Stated task: Write out, word for word, only the data from its first line to the line containing "(.34, .30, .97)], .0115).build('handlebar', 'black_plastic', BK)".

Data:
—————

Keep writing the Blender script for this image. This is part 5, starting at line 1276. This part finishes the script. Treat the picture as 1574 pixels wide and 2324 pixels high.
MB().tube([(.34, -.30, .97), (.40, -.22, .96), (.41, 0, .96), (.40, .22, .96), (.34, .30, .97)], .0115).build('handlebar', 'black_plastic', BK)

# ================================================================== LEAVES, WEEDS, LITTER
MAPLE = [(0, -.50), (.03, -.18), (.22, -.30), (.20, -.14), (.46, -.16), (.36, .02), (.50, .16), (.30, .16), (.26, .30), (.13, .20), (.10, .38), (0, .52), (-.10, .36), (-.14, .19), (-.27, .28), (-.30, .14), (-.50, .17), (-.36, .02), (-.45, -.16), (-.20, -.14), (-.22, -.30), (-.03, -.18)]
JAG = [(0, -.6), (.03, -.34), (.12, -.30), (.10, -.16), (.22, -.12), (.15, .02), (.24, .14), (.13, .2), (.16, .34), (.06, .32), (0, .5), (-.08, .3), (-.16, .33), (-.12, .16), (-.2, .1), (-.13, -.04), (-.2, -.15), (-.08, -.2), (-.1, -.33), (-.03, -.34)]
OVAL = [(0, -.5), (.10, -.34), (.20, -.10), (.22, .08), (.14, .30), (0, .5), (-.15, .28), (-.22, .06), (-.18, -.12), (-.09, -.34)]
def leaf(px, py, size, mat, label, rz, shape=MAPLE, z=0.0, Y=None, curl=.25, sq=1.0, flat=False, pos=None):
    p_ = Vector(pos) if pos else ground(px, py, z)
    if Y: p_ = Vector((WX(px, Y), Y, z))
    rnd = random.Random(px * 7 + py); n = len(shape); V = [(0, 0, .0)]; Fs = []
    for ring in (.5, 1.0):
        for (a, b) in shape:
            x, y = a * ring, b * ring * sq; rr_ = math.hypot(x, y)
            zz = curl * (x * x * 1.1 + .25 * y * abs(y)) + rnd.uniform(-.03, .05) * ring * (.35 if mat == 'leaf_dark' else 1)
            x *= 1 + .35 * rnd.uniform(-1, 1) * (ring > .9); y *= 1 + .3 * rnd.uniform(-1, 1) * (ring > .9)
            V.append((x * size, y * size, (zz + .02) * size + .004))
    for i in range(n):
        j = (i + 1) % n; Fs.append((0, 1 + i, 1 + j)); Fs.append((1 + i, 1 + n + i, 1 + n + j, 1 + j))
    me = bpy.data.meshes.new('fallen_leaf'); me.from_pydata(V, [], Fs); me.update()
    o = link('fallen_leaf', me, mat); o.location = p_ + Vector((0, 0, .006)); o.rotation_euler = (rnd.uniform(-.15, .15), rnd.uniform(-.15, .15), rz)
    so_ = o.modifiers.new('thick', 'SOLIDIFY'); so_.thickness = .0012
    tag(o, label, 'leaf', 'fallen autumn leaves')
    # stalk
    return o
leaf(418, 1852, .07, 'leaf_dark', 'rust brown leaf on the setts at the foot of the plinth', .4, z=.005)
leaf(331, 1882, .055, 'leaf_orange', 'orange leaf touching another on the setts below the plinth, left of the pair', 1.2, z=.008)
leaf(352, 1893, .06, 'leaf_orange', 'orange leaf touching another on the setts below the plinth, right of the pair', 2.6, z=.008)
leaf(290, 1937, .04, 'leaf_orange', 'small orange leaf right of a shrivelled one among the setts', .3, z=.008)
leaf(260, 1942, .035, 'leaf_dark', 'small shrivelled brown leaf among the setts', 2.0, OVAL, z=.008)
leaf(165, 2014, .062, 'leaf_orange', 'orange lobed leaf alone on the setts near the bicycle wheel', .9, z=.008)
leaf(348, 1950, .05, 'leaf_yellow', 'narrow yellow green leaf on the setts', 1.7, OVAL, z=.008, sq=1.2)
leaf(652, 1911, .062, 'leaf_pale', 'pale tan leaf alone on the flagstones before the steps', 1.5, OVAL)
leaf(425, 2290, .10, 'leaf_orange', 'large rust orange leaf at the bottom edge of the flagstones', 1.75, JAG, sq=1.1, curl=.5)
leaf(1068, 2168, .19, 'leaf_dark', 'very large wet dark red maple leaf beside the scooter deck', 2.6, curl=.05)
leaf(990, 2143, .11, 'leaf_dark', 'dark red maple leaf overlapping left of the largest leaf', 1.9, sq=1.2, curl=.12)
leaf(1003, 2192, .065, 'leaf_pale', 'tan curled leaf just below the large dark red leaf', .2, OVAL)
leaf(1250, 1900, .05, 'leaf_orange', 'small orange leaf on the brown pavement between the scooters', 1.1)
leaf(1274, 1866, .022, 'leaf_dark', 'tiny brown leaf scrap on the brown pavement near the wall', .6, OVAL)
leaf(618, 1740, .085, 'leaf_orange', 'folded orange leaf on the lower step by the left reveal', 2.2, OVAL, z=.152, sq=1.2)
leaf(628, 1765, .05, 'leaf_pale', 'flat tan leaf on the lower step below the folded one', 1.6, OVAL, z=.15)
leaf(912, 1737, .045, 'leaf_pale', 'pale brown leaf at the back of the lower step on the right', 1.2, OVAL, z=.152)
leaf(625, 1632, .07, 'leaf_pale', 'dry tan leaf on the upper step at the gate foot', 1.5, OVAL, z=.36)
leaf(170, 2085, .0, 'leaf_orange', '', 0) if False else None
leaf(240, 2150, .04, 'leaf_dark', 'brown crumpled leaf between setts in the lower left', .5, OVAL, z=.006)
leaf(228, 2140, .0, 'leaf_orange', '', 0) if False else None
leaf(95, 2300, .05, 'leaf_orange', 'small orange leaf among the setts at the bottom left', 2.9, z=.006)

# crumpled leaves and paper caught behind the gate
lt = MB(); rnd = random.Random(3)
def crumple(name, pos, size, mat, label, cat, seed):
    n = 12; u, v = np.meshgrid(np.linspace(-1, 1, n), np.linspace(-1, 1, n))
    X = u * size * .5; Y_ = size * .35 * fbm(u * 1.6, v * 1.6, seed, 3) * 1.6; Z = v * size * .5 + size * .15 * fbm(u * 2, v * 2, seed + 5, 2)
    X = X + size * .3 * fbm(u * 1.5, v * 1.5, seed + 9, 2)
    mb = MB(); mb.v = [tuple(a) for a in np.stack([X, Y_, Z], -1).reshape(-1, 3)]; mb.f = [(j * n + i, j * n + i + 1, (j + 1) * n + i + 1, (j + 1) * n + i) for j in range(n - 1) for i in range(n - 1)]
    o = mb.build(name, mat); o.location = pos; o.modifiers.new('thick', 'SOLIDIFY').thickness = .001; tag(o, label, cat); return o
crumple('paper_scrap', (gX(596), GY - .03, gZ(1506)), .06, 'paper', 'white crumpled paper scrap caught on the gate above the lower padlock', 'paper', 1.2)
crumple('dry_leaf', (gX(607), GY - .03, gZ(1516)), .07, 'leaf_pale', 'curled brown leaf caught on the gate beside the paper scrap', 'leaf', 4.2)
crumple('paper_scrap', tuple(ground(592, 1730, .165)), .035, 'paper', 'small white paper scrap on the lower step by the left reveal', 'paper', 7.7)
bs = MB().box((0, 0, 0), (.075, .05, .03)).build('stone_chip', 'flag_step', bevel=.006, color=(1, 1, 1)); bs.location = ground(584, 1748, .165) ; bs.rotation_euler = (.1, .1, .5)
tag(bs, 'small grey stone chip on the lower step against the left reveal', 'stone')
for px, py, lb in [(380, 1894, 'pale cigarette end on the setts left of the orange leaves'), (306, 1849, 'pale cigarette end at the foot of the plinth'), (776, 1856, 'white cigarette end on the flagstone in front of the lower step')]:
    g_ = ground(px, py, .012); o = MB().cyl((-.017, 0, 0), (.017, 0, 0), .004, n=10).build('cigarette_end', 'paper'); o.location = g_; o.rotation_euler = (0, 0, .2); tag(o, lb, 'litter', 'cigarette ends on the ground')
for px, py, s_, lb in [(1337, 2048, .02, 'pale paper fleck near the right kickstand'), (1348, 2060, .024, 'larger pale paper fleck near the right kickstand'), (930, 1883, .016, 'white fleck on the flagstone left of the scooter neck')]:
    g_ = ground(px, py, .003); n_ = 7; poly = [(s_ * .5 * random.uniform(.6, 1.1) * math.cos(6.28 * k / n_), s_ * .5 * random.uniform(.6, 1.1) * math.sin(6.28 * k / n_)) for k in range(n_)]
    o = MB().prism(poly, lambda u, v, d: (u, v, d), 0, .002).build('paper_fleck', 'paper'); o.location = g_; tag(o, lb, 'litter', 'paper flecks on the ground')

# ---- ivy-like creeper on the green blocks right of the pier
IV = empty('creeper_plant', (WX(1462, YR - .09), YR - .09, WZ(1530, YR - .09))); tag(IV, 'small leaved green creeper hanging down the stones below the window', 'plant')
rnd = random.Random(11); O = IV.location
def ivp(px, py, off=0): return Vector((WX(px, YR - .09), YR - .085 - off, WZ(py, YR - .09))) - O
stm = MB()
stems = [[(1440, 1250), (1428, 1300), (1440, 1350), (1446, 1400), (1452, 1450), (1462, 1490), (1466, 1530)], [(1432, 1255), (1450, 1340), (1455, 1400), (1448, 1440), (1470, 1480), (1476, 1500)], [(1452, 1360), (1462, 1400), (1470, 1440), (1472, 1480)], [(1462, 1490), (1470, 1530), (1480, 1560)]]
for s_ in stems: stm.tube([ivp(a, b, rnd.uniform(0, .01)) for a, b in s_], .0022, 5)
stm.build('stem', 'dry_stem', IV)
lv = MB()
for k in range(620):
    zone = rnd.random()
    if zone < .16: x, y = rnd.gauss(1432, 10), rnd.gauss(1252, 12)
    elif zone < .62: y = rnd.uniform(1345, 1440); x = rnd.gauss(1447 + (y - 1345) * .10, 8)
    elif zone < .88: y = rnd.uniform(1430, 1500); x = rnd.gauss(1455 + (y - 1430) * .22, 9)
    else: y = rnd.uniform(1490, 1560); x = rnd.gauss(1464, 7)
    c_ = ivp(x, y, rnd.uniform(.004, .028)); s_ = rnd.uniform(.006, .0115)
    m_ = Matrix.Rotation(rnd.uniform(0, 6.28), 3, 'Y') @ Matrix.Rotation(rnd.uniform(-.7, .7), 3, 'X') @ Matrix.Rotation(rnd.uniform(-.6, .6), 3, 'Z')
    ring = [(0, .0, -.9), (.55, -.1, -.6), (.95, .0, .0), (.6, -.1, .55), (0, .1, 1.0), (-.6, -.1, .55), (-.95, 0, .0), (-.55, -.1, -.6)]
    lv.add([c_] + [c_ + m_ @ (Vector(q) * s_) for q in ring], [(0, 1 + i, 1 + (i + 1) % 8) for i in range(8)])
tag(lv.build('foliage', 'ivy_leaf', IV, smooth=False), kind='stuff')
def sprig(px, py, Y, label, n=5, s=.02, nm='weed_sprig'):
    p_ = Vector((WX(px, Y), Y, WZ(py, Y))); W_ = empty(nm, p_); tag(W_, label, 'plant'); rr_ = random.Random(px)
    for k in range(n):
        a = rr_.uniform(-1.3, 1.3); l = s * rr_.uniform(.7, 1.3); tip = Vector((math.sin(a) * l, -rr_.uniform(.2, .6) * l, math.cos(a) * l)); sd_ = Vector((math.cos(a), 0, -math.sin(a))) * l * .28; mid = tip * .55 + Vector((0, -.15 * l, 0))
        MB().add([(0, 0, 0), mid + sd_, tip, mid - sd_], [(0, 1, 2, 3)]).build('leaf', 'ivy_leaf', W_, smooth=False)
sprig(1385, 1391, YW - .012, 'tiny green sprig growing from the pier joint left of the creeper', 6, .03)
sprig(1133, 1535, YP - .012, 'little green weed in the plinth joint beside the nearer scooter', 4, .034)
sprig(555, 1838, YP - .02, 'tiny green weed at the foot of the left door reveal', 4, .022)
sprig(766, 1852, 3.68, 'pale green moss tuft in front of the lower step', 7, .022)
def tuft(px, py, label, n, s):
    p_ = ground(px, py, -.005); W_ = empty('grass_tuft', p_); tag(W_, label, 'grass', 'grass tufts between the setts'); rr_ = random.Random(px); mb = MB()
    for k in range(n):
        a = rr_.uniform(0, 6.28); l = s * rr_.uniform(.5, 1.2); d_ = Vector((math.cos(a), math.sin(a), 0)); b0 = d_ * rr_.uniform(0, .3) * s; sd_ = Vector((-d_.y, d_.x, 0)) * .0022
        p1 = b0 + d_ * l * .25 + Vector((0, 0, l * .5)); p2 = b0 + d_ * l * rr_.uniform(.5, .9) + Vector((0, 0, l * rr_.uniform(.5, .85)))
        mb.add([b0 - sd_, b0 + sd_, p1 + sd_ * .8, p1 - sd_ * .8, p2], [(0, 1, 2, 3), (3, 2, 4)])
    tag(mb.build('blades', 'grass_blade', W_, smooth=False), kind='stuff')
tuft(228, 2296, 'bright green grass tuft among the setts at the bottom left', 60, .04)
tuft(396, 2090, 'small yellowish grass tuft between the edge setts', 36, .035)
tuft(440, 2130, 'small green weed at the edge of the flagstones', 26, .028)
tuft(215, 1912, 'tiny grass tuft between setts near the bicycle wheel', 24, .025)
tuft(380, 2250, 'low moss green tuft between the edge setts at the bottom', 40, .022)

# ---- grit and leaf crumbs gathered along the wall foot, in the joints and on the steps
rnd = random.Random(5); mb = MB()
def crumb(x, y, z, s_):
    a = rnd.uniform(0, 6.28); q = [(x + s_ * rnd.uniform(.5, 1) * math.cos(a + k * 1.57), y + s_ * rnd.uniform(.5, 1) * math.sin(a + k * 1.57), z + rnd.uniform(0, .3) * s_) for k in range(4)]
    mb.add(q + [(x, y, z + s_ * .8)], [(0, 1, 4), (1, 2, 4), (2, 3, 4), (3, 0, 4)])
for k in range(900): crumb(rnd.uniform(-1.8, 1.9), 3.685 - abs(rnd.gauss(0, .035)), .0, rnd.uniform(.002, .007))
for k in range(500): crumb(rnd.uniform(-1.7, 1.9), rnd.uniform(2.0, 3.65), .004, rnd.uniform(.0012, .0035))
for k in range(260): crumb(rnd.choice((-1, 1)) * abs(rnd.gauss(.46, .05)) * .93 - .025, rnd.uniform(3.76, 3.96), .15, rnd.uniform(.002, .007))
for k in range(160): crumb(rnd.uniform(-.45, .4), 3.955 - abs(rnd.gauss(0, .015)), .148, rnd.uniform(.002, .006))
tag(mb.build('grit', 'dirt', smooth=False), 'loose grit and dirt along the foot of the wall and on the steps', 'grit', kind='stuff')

—————

Full output:
Keep writing the Blender script for this image. This is part 5, starting at line 1276. This part finishes the script. Treat the picture as 1574 pixels wide and 2324 pixels high.
MB().tube([(.34, -.30, .97), (.40, -.22, .96), (.41, 0, .96), (.40, .22, .96), (.34, .30, .97)], .0115).build('handlebar', 'black_plastic', BK)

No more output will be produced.